_Recorded data_
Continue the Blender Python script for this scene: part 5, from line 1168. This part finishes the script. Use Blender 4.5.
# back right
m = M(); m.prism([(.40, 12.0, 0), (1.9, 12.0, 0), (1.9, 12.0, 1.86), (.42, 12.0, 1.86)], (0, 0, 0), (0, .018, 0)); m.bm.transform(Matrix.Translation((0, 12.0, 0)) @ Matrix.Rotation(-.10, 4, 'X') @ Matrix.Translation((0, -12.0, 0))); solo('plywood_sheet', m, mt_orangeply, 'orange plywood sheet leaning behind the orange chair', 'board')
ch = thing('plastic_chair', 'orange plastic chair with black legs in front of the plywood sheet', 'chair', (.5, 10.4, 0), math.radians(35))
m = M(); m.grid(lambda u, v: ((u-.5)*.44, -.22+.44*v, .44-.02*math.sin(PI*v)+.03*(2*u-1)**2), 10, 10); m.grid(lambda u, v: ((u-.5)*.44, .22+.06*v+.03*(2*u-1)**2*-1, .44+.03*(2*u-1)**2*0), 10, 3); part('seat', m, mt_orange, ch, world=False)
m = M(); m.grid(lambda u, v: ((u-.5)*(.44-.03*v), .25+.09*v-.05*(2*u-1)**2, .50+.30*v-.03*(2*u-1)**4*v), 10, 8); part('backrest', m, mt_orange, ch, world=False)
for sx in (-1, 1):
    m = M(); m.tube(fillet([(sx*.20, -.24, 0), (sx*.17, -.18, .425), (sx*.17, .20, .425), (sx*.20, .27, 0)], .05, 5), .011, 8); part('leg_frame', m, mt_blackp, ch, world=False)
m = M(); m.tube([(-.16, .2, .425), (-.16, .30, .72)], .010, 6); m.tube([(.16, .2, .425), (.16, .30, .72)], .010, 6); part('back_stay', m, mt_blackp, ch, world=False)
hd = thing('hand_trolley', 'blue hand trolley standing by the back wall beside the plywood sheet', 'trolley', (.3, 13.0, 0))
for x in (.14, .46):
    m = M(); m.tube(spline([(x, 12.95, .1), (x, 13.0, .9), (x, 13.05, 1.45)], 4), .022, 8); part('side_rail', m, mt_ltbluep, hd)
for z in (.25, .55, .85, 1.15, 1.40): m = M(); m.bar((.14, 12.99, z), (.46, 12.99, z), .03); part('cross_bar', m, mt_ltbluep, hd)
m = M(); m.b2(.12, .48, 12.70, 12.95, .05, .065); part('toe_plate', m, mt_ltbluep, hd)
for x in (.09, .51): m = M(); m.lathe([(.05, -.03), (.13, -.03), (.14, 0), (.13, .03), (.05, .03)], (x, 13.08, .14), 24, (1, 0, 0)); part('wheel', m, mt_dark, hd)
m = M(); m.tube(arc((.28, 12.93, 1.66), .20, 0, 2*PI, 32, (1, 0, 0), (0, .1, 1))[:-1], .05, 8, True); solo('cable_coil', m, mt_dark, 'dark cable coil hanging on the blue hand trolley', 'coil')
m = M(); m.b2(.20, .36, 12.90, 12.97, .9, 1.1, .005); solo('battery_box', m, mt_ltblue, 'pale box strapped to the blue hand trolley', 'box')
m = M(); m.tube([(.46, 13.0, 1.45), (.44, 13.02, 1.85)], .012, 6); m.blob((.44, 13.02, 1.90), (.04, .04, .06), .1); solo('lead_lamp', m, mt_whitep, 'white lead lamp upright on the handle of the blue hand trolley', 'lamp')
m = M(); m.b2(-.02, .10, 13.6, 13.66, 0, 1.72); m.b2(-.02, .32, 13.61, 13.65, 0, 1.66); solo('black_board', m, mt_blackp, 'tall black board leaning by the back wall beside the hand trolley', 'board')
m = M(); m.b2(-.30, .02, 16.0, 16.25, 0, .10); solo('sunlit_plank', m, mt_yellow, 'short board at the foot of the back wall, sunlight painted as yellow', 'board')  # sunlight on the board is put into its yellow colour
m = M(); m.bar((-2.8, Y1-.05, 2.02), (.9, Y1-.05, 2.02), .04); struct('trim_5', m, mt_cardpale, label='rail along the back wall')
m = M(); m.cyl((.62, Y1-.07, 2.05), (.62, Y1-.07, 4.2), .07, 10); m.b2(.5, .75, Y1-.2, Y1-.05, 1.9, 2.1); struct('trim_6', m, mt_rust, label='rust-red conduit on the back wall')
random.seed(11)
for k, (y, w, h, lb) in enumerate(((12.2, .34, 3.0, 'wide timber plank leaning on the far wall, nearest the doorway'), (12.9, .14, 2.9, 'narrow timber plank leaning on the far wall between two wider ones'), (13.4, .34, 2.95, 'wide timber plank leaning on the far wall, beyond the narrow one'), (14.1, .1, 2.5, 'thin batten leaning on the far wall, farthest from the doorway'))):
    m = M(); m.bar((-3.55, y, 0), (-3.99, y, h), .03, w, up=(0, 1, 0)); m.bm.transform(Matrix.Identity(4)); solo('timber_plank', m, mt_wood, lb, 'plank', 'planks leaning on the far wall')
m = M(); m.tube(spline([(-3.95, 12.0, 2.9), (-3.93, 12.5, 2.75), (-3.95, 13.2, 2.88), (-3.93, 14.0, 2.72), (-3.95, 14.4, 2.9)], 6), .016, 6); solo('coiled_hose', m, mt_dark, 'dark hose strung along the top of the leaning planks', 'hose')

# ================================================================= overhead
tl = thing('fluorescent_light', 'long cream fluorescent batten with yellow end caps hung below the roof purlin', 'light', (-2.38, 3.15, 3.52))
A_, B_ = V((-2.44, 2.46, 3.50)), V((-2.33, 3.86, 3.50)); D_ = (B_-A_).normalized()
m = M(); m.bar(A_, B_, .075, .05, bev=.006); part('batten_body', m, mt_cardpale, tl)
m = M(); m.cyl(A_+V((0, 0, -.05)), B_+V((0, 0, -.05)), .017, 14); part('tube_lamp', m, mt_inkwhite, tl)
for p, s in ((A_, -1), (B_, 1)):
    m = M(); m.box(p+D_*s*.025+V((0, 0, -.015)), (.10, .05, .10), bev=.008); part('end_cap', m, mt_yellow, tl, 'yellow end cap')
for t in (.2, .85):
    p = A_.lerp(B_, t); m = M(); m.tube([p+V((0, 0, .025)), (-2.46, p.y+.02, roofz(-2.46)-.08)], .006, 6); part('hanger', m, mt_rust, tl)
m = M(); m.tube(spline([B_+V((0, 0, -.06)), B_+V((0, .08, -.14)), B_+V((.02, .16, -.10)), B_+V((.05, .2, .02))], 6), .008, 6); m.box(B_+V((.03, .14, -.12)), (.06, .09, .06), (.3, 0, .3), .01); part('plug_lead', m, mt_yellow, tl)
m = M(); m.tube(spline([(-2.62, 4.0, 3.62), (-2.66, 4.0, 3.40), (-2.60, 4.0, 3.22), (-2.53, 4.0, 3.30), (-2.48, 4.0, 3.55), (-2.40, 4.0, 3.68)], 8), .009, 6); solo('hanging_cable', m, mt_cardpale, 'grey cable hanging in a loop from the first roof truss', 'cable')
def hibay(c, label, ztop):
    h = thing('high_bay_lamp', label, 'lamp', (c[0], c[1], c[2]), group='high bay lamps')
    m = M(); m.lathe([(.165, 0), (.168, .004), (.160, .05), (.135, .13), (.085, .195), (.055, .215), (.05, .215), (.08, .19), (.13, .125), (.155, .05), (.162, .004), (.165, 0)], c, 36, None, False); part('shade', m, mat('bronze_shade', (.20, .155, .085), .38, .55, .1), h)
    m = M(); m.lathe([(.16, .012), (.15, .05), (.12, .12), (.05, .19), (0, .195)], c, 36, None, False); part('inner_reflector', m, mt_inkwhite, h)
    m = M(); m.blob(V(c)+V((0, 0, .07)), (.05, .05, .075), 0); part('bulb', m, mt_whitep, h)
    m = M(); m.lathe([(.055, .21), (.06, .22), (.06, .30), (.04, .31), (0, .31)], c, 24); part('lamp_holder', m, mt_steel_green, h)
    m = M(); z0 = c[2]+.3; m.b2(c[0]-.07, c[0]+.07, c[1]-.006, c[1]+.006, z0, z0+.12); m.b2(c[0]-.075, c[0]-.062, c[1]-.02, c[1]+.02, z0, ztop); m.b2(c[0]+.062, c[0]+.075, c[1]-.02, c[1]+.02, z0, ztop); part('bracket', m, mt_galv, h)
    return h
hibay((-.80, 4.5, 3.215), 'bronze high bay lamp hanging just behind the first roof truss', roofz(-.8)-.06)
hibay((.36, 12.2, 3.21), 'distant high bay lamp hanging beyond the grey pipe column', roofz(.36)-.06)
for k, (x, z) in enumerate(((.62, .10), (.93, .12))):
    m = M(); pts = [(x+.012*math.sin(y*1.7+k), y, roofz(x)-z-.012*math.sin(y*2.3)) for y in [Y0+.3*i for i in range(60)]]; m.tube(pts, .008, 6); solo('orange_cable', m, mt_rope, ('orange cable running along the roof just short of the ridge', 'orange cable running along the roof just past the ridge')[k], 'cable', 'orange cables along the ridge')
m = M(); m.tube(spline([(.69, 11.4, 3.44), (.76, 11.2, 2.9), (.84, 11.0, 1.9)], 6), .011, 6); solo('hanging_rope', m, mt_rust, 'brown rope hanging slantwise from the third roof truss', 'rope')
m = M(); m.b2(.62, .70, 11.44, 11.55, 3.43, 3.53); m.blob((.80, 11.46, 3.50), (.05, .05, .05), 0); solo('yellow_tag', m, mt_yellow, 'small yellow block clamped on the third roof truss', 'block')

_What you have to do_
Only the number is wanted: how many lines of the material above include the word "from"?

_Exercise solution_
4